Data rows =
⁂
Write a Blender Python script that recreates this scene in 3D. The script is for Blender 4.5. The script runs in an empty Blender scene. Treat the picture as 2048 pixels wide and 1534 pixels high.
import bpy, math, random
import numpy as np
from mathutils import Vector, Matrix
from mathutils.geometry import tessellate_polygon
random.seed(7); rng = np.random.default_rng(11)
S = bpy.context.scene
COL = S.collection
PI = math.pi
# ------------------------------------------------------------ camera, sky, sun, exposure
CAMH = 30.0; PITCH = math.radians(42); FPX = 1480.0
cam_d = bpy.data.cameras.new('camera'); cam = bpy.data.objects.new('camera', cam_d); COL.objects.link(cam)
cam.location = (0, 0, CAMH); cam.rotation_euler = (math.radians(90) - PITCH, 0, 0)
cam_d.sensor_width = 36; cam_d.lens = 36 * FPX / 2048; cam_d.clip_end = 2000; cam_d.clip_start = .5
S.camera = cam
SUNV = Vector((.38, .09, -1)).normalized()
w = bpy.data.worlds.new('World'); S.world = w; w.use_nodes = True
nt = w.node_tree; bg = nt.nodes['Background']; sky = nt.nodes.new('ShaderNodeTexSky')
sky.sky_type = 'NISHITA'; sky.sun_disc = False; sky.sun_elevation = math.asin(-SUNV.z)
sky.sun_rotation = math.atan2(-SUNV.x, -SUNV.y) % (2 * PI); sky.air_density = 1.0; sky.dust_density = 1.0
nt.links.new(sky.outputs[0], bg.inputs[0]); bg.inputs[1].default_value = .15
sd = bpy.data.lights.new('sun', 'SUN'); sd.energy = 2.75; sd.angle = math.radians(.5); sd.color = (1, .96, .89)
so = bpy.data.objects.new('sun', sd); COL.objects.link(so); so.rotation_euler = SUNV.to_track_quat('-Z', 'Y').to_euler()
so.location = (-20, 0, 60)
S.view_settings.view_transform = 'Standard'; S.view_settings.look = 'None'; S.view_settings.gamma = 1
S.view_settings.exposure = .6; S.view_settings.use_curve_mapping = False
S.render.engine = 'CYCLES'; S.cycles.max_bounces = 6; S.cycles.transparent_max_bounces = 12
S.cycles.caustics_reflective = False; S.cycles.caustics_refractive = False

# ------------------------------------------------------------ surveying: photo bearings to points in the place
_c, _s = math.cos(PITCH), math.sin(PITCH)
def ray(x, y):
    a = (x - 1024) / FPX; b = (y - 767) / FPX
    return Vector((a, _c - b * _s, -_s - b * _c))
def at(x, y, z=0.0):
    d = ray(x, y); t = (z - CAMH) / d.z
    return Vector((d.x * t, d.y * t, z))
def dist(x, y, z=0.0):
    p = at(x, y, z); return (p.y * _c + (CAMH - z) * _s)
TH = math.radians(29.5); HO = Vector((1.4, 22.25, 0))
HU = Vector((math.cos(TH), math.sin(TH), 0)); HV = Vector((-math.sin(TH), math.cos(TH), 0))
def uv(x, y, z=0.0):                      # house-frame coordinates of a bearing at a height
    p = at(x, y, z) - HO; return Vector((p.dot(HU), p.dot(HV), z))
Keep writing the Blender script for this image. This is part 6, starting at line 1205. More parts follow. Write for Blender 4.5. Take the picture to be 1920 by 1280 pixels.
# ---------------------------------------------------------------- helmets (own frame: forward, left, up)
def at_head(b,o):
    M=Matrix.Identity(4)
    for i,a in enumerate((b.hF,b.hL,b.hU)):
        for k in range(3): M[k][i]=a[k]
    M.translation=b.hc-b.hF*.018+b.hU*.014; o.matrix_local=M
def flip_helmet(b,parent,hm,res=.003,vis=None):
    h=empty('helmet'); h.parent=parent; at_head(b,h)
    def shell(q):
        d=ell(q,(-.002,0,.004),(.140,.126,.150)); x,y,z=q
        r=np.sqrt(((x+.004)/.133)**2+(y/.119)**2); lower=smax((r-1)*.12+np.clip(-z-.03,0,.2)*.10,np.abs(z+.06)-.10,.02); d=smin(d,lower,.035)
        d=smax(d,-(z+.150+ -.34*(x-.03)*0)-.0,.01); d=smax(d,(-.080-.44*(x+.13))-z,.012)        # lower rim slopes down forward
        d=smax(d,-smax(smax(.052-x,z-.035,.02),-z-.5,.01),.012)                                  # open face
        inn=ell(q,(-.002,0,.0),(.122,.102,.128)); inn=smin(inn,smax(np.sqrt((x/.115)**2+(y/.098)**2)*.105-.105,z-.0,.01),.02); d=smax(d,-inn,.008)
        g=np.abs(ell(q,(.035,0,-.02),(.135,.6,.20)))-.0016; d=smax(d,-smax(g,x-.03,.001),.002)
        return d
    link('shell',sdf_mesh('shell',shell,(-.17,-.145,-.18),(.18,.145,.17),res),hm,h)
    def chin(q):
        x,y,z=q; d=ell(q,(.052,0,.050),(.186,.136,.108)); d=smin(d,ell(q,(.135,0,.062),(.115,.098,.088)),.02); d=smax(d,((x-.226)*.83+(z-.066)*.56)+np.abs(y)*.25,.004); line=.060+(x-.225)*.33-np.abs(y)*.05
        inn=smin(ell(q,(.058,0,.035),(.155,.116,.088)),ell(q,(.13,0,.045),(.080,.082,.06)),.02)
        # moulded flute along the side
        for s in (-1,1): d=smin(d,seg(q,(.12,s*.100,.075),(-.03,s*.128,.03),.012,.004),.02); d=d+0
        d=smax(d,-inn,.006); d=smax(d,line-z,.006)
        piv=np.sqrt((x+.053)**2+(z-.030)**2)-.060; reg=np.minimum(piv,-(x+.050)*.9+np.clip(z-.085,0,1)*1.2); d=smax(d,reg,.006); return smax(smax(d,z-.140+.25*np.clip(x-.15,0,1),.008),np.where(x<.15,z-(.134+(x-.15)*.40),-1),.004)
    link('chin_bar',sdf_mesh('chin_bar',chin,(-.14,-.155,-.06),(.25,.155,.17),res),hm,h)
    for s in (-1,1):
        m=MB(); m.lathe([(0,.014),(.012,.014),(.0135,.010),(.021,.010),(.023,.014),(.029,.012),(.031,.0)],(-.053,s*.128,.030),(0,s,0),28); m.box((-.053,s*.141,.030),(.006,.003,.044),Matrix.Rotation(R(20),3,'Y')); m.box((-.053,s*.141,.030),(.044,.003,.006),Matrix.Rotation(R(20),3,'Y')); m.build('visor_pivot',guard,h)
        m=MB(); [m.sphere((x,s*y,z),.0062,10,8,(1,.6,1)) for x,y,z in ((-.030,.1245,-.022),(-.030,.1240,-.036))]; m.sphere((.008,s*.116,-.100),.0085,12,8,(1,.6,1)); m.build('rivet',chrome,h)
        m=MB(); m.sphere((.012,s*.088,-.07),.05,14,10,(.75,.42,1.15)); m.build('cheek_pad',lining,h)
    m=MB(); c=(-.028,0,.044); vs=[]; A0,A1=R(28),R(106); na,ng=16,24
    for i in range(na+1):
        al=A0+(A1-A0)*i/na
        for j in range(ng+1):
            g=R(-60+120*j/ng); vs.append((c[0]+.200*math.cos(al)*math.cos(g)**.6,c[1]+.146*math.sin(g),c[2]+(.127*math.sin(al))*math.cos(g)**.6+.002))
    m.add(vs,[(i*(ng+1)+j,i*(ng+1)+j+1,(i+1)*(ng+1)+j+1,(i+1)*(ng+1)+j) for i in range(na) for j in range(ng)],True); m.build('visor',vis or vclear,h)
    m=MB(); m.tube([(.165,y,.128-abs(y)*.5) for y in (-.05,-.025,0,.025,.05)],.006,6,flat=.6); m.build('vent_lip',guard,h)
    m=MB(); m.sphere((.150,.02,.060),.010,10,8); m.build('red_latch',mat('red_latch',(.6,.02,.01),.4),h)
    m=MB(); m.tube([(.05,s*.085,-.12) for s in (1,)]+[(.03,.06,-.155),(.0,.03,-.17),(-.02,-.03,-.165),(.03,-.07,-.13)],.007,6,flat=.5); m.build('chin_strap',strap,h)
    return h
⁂
What you have to do = Copy every line of the records above, starting with the first, up to and including the line containing "S.cycles.caustics_reflective = False;".

Response for this exercise =
Write a Blender Python script that recreates this scene in 3D. The script is for Blender 4.5. The script runs in an empty Blender scene. Treat the picture as 2048 pixels wide and 1534 pixels high.
import bpy, math, random
import numpy as np
from mathutils import Vector, Matrix
from mathutils.geometry import tessellate_polygon
random.seed(7); rng = np.random.default_rng(11)
S = bpy.context.scene
COL = S.collection
PI = math.pi
# ------------------------------------------------------------ camera, sky, sun, exposure
CAMH = 30.0; PITCH = math.radians(42); FPX = 1480.0
cam_d = bpy.data.cameras.new('camera'); cam = bpy.data.objects.new('camera', cam_d); COL.objects.link(cam)
cam.location = (0, 0, CAMH); cam.rotation_euler = (math.radians(90) - PITCH, 0, 0)
cam_d.sensor_width = 36; cam_d.lens = 36 * FPX / 2048; cam_d.clip_end = 2000; cam_d.clip_start = .5
S.camera = cam
SUNV = Vector((.38, .09, -1)).normalized()
w = bpy.data.worlds.new('World'); S.world = w; w.use_nodes = True
nt = w.node_tree; bg = nt.nodes['Background']; sky = nt.nodes.new('ShaderNodeTexSky')
sky.sky_type = 'NISHITA'; sky.sun_disc = False; sky.sun_elevation = math.asin(-SUNV.z)
sky.sun_rotation = math.atan2(-SUNV.x, -SUNV.y) % (2 * PI); sky.air_density = 1.0; sky.dust_density = 1.0
nt.links.new(sky.outputs[0], bg.inputs[0]); bg.inputs[1].default_value = .15
sd = bpy.data.lights.new('sun', 'SUN'); sd.energy = 2.75; sd.angle = math.radians(.5); sd.color = (1, .96, .89)
so = bpy.data.objects.new('sun', sd); COL.objects.link(so); so.rotation_euler = SUNV.to_track_quat('-Z', 'Y').to_euler()
so.location = (-20, 0, 60)
S.view_settings.view_transform = 'Standard'; S.view_settings.look = 'None'; S.view_settings.gamma = 1
S.view_settings.exposure = .6; S.view_settings.use_curve_mapping = False
S.render.engine = 'CYCLES'; S.cycles.max_bounces = 6; S.cycles.transparent_max_bounces = 12
S.cycles.caustics_reflective = False; S.cycles.caustics_refractive = False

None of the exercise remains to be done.